Each line from the start of the data below through the one containing "scene.camera = cam" must be reproduced exactly.

:: Given information ::
+-------+

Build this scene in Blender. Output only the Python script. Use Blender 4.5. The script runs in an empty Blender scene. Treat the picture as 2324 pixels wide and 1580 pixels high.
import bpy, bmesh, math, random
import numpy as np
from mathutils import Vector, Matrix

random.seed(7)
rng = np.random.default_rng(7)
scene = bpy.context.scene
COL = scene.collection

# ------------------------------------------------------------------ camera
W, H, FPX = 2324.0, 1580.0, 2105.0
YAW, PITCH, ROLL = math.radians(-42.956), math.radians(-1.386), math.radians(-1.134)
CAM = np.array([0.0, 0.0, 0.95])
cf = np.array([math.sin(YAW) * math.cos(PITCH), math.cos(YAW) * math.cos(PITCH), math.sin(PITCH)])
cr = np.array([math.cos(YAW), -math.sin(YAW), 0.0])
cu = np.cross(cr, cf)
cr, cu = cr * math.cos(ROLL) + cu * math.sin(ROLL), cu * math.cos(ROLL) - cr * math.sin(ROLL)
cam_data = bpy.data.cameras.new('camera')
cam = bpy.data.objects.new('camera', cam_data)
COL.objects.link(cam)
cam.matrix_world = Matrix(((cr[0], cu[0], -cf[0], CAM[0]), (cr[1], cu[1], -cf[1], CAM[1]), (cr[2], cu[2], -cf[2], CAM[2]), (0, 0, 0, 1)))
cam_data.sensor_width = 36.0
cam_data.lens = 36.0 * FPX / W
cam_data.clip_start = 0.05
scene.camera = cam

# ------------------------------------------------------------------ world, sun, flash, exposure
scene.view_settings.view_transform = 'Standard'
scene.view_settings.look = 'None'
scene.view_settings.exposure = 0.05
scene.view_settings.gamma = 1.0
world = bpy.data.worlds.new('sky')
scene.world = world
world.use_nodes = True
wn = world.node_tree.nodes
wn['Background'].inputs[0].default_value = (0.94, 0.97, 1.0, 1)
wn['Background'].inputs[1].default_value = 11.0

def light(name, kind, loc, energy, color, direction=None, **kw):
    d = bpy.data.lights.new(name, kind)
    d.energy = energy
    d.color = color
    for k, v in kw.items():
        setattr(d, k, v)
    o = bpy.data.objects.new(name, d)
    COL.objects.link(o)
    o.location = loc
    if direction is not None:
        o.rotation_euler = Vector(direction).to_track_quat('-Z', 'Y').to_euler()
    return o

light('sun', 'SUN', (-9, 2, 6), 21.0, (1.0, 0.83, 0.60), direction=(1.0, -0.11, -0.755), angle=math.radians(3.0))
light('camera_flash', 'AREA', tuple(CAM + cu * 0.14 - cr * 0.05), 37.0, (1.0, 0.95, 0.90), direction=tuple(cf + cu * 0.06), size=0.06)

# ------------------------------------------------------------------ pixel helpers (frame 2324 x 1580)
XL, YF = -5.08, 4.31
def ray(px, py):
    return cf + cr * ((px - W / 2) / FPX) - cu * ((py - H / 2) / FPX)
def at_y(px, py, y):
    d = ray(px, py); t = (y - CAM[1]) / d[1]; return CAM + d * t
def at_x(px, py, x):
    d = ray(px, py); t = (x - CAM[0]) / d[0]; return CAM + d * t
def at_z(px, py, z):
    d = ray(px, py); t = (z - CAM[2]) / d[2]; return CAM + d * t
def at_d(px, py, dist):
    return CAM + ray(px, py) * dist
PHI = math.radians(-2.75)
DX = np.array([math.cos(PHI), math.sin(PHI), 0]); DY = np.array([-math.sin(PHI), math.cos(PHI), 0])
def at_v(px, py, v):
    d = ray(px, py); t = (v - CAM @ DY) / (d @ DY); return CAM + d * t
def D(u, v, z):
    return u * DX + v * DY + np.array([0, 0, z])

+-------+

:: Solved exercise ::
Build this scene in Blender. Output only the Python script. Use Blender 4.5. The script runs in an empty Blender scene. Treat the picture as 2324 pixels wide and 1580 pixels high.
import bpy, bmesh, math, random
import numpy as np
from mathutils import Vector, Matrix

random.seed(7)
rng = np.random.default_rng(7)
scene = bpy.context.scene
COL = scene.collection

# ------------------------------------------------------------------ camera
W, H, FPX = 2324.0, 1580.0, 2105.0
YAW, PITCH, ROLL = math.radians(-42.956), math.radians(-1.386), math.radians(-1.134)
CAM = np.array([0.0, 0.0, 0.95])
cf = np.array([math.sin(YAW) * math.cos(PITCH), math.cos(YAW) * math.cos(PITCH), math.sin(PITCH)])
cr = np.array([math.cos(YAW), -math.sin(YAW), 0.0])
cu = np.cross(cr, cf)
cr, cu = cr * math.cos(ROLL) + cu * math.sin(ROLL), cu * math.cos(ROLL) - cr * math.sin(ROLL)
cam_data = bpy.data.cameras.new('camera')
cam = bpy.data.objects.new('camera', cam_data)
COL.objects.link(cam)
cam.matrix_world = Matrix(((cr[0], cu[0], -cf[0], CAM[0]), (cr[1], cu[1], -cf[1], CAM[1]), (cr[2], cu[2], -cf[2], CAM[2]), (0, 0, 0, 1)))
cam_data.sensor_width = 36.0
cam_data.lens = 36.0 * FPX / W
cam_data.clip_start = 0.05
scene.camera = cam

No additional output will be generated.